Ever since Thomas Carlyle coined the phrase, “the dismal science,” economics has gotten a bad rap. This has not been entirely unearned: even though Carlyle’s epithet was based on a misreading of Thomas Malthus (of which more here), economics has been saddled with concepts like the self-interested individual and the invisible hand, which turn society into an egotistical free-for-all. This then calls for the intervention of a theoretically altruistic state. This comes about because the scope of economics has been truncated. … Economics then becomes an irreconcilable individualist/collectivist either/or.

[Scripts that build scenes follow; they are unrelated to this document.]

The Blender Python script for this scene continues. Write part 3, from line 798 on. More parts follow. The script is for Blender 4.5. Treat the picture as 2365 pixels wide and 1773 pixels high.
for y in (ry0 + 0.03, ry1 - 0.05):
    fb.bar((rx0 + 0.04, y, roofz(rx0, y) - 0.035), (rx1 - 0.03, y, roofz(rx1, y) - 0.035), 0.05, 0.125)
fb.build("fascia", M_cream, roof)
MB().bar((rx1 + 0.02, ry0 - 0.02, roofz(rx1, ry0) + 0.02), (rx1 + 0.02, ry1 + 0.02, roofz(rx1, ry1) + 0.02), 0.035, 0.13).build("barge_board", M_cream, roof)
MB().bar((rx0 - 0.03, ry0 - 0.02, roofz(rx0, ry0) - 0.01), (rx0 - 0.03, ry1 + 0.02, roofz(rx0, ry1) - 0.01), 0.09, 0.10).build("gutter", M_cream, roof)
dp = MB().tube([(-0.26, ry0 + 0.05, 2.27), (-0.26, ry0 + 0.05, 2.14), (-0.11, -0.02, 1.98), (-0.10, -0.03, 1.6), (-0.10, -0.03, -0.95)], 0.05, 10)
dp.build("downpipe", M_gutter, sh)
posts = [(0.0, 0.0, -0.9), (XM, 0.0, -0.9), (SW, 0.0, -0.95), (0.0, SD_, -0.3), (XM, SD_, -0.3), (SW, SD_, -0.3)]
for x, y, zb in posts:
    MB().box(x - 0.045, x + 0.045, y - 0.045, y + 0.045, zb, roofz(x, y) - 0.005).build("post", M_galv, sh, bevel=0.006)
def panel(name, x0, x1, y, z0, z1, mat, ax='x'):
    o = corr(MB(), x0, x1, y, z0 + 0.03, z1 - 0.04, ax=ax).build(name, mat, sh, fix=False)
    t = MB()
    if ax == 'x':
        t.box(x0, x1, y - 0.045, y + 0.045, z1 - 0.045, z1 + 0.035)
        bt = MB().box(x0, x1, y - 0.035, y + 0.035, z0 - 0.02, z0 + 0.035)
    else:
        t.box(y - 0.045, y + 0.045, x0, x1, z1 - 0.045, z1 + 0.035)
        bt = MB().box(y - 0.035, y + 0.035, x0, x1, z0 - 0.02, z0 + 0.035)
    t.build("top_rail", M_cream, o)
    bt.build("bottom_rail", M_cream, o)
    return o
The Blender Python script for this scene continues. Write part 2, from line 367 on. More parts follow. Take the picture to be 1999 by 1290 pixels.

Our approach differs. We take society as it is, a congeries of institutions and associations developed and differentiated within the framework of a common legal order; it is a division of labor in which all are dependent upon all. This is the presupposition. From there we introduce various concepts, ranging from more simple to more complex, to elucidate the functioning of this order at the economic level. The result will be to understand how the modern economy functions, and what policies and practices are helpful or hurtful to that economy.
The peculiarity of our approach is highlighted by differentiating what is known as “the market” into two distinct entities: the “ordinary” market, which is the residence of the real economy, and the “financial” market, which is a different circuit. Money circulates through both, but this circulation is not uniform, nor does it flow freely from the one market to the other. Here is where many problems have their origin.
This is the great insight to gain a proper understanding of how the modern economy really functions. Mainline treatments do not recognize this distinction and work with simplified presuppositions upon which they erect sophisticated rational constructs — but if the foundations are of sand, what good are the constructs erected on that sand?
There is a reason why traditional economic theory and financial theory are each pursued independently with very little interaction. It is because this thesis of the two markets is not recognized and thus not applied. These markets are analyzed and reconstructed in isolation. In this course, we will go beyond that: we take them both into account in a synthetic treatment.